[Start DATA SECTION]

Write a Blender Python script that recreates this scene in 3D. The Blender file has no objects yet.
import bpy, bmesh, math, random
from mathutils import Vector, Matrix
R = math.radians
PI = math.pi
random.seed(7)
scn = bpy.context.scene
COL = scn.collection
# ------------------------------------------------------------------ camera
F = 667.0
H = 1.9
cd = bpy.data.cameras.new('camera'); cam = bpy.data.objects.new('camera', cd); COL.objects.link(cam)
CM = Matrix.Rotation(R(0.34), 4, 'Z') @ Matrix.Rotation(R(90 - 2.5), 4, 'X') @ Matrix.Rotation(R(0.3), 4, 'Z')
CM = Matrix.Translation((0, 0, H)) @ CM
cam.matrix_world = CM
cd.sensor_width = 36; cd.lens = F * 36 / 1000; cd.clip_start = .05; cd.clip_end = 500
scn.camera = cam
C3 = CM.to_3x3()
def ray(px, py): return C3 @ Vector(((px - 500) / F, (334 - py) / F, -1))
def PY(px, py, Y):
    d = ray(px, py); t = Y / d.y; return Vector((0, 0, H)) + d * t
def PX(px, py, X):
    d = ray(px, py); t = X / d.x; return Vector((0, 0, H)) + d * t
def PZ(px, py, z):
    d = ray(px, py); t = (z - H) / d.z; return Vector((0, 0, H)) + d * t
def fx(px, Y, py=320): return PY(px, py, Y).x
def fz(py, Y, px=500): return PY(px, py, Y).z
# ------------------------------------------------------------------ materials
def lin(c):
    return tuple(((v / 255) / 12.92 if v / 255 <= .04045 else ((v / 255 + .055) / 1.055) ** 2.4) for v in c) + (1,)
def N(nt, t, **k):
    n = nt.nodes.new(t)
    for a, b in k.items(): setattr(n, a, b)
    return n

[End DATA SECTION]

• SHORT EXERCISE
Your task is to quote all of the data word for word.

• ANSWER TO THIS TASK
Write a Blender Python script that recreates this scene in 3D. The Blender file has no objects yet.
import bpy, bmesh, math, random
from mathutils import Vector, Matrix
R = math.radians
PI = math.pi
random.seed(7)
scn = bpy.context.scene
COL = scn.collection
# ------------------------------------------------------------------ camera
F = 667.0
H = 1.9
cd = bpy.data.cameras.new('camera'); cam = bpy.data.objects.new('camera', cd); COL.objects.link(cam)
CM = Matrix.Rotation(R(0.34), 4, 'Z') @ Matrix.Rotation(R(90 - 2.5), 4, 'X') @ Matrix.Rotation(R(0.3), 4, 'Z')
CM = Matrix.Translation((0, 0, H)) @ CM
cam.matrix_world = CM
cd.sensor_width = 36; cd.lens = F * 36 / 1000; cd.clip_start = .05; cd.clip_end = 500
scn.camera = cam
C3 = CM.to_3x3()
def ray(px, py): return C3 @ Vector(((px - 500) / F, (334 - py) / F, -1))
def PY(px, py, Y):
    d = ray(px, py); t = Y / d.y; return Vector((0, 0, H)) + d * t
def PX(px, py, X):
    d = ray(px, py); t = X / d.x; return Vector((0, 0, H)) + d * t
def PZ(px, py, z):
    d = ray(px, py); t = (z - H) / d.z; return Vector((0, 0, H)) + d * t
def fx(px, Y, py=320): return PY(px, py, Y).x
def fz(py, Y, px=500): return PY(px, py, Y).z
# ------------------------------------------------------------------ materials
def lin(c):
    return tuple(((v / 255) / 12.92 if v / 255 <= .04045 else ((v / 255 + .055) / 1.055) ** 2.4) for v in c) + (1,)
def N(nt, t, **k):
    n = nt.nodes.new(t)
    for a, b in k.items(): setattr(n, a, b)
    return n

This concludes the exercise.